Bishop Elder arrived in Cincinnati on Sunday, April 18, 1880.  Purcell, now in ill health, retired to the convent of the Ursulines of Brown County, Ohio and Elder assumed the responsibilities of running the Archdiocese.  Upon Purcell’s death in July, 1883, Elder was elevated to Archbishop of Cincinnati.  Elder’s major focus during his tenure in Cincinnati was to reestablish a firm financial foundation for the archdiocese, to reopen the seminary, and to promote Catholic education within the parishes.

Archbishop Elder died on October 31, 1904, only four days after his last official appearance at a celebration of the Sisters of Charity at Cedar Grove Academy (currently Seton High School, neighboring this campus).  At the time of his death Archbishop Elder was the oldest (both in age and tenure) bishop in the United States.  Rev. Henry Moeller succeeded Elder as Archbishop of Cincinnati.

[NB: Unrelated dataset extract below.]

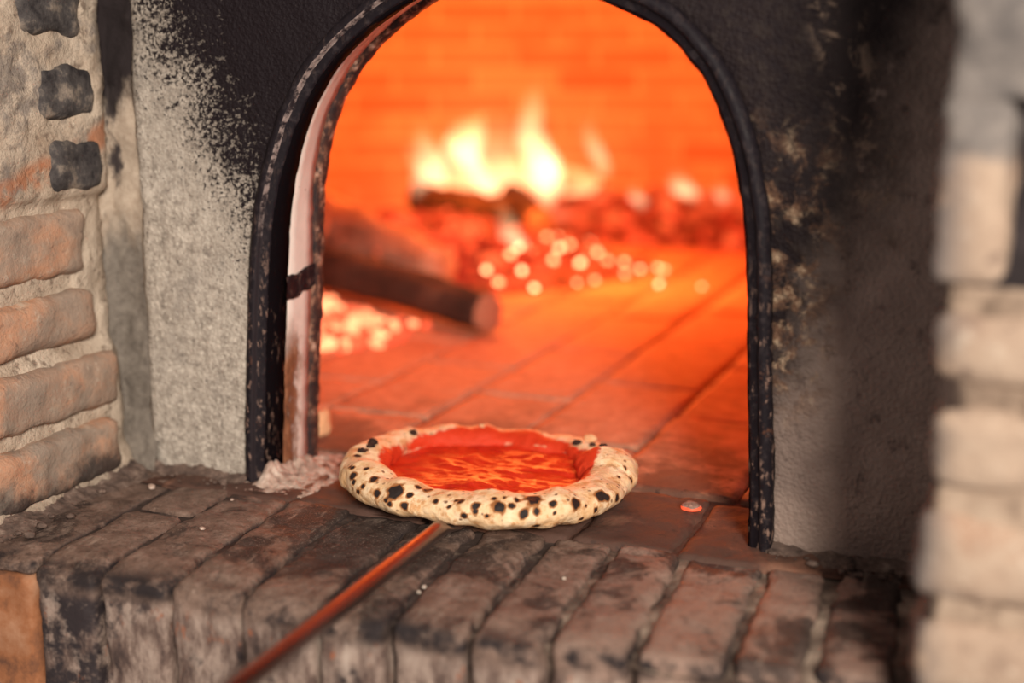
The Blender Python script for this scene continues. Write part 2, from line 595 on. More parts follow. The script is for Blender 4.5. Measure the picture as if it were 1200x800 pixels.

Archbishop William Henry Elder had a reputation for being an effective arbiter among the Catholic bishops of the United States, brokering major compromises on a variety of topics.  Elder was recognized for his wisdom, faith, unfailing kindness and genuine holiness by the people he served, and by the Church of that era.  He is buried in St. Joseph Cemetery off Rapid Run Pike in Price Hill less than two miles from this school.